**Brief**
Below is the data. Give it again, complete and exact.

**Data excerpt**
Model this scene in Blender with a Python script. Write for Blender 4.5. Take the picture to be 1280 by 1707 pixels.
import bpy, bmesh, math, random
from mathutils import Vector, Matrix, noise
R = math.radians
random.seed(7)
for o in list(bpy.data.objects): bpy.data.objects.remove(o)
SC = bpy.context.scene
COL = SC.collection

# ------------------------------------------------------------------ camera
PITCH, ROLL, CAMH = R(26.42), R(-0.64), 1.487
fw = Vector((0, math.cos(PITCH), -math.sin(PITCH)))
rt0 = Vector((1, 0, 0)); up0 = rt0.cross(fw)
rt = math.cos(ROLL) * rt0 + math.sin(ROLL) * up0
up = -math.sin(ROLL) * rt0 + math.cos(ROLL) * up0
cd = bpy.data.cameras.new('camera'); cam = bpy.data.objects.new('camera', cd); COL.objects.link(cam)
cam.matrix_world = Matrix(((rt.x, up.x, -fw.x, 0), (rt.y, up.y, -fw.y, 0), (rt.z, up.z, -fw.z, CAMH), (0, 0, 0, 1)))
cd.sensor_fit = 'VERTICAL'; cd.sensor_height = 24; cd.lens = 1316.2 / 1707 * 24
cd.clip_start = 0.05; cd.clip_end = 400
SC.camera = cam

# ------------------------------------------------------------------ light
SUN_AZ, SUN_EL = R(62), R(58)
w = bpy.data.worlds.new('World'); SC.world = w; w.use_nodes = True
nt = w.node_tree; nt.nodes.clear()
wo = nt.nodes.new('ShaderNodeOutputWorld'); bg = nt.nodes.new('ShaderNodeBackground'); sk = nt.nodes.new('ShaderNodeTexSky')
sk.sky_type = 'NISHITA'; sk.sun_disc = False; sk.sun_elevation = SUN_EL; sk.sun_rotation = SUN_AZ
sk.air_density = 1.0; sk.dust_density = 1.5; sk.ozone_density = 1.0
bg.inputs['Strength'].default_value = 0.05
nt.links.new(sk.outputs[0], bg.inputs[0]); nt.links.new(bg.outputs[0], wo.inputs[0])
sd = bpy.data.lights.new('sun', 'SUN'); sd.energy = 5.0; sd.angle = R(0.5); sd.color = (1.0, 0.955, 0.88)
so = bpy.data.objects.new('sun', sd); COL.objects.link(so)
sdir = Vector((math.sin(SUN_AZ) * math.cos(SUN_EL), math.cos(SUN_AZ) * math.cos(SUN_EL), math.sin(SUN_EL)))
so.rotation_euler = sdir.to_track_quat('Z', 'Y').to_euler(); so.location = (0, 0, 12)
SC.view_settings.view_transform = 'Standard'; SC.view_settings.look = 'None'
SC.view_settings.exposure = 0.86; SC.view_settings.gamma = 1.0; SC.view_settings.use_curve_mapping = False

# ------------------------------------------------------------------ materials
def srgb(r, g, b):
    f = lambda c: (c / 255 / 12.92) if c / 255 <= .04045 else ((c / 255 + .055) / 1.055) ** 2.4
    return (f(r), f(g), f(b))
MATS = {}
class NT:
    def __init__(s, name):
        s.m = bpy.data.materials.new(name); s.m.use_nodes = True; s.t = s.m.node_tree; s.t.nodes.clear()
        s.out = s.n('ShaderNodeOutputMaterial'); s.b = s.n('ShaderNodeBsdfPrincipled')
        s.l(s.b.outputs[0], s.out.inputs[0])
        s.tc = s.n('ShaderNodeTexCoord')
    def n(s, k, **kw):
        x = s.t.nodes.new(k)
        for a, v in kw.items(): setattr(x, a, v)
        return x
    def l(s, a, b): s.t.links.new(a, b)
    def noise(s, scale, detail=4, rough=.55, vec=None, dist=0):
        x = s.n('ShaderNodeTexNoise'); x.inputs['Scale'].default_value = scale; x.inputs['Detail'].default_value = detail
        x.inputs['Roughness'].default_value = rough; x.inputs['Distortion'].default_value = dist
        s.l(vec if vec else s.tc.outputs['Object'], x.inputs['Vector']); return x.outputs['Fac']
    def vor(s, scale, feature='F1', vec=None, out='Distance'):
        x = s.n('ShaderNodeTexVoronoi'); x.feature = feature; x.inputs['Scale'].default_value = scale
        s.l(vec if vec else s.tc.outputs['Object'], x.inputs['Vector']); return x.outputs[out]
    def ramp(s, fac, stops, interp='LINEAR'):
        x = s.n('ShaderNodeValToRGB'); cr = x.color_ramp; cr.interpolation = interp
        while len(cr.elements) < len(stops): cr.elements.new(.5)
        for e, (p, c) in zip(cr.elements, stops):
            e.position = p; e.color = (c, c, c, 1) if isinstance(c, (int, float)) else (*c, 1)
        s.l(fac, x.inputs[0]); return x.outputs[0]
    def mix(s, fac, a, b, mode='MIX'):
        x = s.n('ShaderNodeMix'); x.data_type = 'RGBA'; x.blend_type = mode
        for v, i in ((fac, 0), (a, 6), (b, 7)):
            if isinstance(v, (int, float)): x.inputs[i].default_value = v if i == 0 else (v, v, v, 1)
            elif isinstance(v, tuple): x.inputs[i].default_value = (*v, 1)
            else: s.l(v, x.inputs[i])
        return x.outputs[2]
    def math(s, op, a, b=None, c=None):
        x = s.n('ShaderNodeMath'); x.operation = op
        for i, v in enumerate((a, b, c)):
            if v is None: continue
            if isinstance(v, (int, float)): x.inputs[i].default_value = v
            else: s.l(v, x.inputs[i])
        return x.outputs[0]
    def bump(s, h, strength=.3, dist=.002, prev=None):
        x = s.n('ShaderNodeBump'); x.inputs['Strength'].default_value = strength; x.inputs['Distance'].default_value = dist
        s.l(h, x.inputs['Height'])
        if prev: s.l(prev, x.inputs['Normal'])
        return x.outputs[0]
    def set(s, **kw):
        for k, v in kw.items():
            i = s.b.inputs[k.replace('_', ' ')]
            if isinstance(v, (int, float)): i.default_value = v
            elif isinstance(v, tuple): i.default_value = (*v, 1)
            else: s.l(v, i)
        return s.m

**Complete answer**
Model this scene in Blender with a Python script. Write for Blender 4.5. Take the picture to be 1280 by 1707 pixels.
import bpy, bmesh, math, random
from mathutils import Vector, Matrix, noise
R = math.radians
random.seed(7)
for o in list(bpy.data.objects): bpy.data.objects.remove(o)
SC = bpy.context.scene
COL = SC.collection

# ------------------------------------------------------------------ camera
PITCH, ROLL, CAMH = R(26.42), R(-0.64), 1.487
fw = Vector((0, math.cos(PITCH), -math.sin(PITCH)))
rt0 = Vector((1, 0, 0)); up0 = rt0.cross(fw)
rt = math.cos(ROLL) * rt0 + math.sin(ROLL) * up0
up = -math.sin(ROLL) * rt0 + math.cos(ROLL) * up0
cd = bpy.data.cameras.new('camera'); cam = bpy.data.objects.new('camera', cd); COL.objects.link(cam)
cam.matrix_world = Matrix(((rt.x, up.x, -fw.x, 0), (rt.y, up.y, -fw.y, 0), (rt.z, up.z, -fw.z, CAMH), (0, 0, 0, 1)))
cd.sensor_fit = 'VERTICAL'; cd.sensor_height = 24; cd.lens = 1316.2 / 1707 * 24
cd.clip_start = 0.05; cd.clip_end = 400
SC.camera = cam

# ------------------------------------------------------------------ light
SUN_AZ, SUN_EL = R(62), R(58)
w = bpy.data.worlds.new('World'); SC.world = w; w.use_nodes = True
nt = w.node_tree; nt.nodes.clear()
wo = nt.nodes.new('ShaderNodeOutputWorld'); bg = nt.nodes.new('ShaderNodeBackground'); sk = nt.nodes.new('ShaderNodeTexSky')
sk.sky_type = 'NISHITA'; sk.sun_disc = False; sk.sun_elevation = SUN_EL; sk.sun_rotation = SUN_AZ
sk.air_density = 1.0; sk.dust_density = 1.5; sk.ozone_density = 1.0
bg.inputs['Strength'].default_value = 0.05
nt.links.new(sk.outputs[0], bg.inputs[0]); nt.links.new(bg.outputs[0], wo.inputs[0])
sd = bpy.data.lights.new('sun', 'SUN'); sd.energy = 5.0; sd.angle = R(0.5); sd.color = (1.0, 0.955, 0.88)
so = bpy.data.objects.new('sun', sd); COL.objects.link(so)
sdir = Vector((math.sin(SUN_AZ) * math.cos(SUN_EL), math.cos(SUN_AZ) * math.cos(SUN_EL), math.sin(SUN_EL)))
so.rotation_euler = sdir.to_track_quat('Z', 'Y').to_euler(); so.location = (0, 0, 12)
SC.view_settings.view_transform = 'Standard'; SC.view_settings.look = 'None'
SC.view_settings.exposure = 0.86; SC.view_settings.gamma = 1.0; SC.view_settings.use_curve_mapping = False

# ------------------------------------------------------------------ materials
def srgb(r, g, b):
    f = lambda c: (c / 255 / 12.92) if c / 255 <= .04045 else ((c / 255 + .055) / 1.055) ** 2.4
    return (f(r), f(g), f(b))
MATS = {}
class NT:
    def __init__(s, name):
        s.m = bpy.data.materials.new(name); s.m.use_nodes = True; s.t = s.m.node_tree; s.t.nodes.clear()
        s.out = s.n('ShaderNodeOutputMaterial'); s.b = s.n('ShaderNodeBsdfPrincipled')
        s.l(s.b.outputs[0], s.out.inputs[0])
        s.tc = s.n('ShaderNodeTexCoord')
    def n(s, k, **kw):
        x = s.t.nodes.new(k)
        for a, v in kw.items(): setattr(x, a, v)
        return x
    def l(s, a, b): s.t.links.new(a, b)
    def noise(s, scale, detail=4, rough=.55, vec=None, dist=0):
        x = s.n('ShaderNodeTexNoise'); x.inputs['Scale'].default_value = scale; x.inputs['Detail'].default_value = detail
        x.inputs['Roughness'].default_value = rough; x.inputs['Distortion'].default_value = dist
        s.l(vec if vec else s.tc.outputs['Object'], x.inputs['Vector']); return x.outputs['Fac']
    def vor(s, scale, feature='F1', vec=None, out='Distance'):
        x = s.n('ShaderNodeTexVoronoi'); x.feature = feature; x.inputs['Scale'].default_value = scale
        s.l(vec if vec else s.tc.outputs['Object'], x.inputs['Vector']); return x.outputs[out]
    def ramp(s, fac, stops, interp='LINEAR'):
        x = s.n('ShaderNodeValToRGB'); cr = x.color_ramp; cr.interpolation = interp
        while len(cr.elements) < len(stops): cr.elements.new(.5)
        for e, (p, c) in zip(cr.elements, stops):
            e.position = p; e.color = (c, c, c, 1) if isinstance(c, (int, float)) else (*c, 1)
        s.l(fac, x.inputs[0]); return x.outputs[0]
    def mix(s, fac, a, b, mode='MIX'):
        x = s.n('ShaderNodeMix'); x.data_type = 'RGBA'; x.blend_type = mode
        for v, i in ((fac, 0), (a, 6), (b, 7)):
            if isinstance(v, (int, float)): x.inputs[i].default_value = v if i == 0 else (v, v, v, 1)
            elif isinstance(v, tuple): x.inputs[i].default_value = (*v, 1)
            else: s.l(v, x.inputs[i])
        return x.outputs[2]
    def math(s, op, a, b=None, c=None):
        x = s.n('ShaderNodeMath'); x.operation = op
        for i, v in enumerate((a, b, c)):
            if v is None: continue
            if isinstance(v, (int, float)): x.inputs[i].default_value = v
            else: s.l(v, x.inputs[i])
        return x.outputs[0]
    def bump(s, h, strength=.3, dist=.002, prev=None):
        x = s.n('ShaderNodeBump'); x.inputs['Strength'].default_value = strength; x.inputs['Distance'].default_value = dist
        s.l(h, x.inputs['Height'])
        if prev: s.l(prev, x.inputs['Normal'])
        return x.outputs[0]
    def set(s, **kw):
        for k, v in kw.items():
            i = s.b.inputs[k.replace('_', ' ')]
            if isinstance(v, (int, float)): i.default_value = v
            elif isinstance(v, tuple): i.default_value = (*v, 1)
            else: s.l(v, i)
        return s.m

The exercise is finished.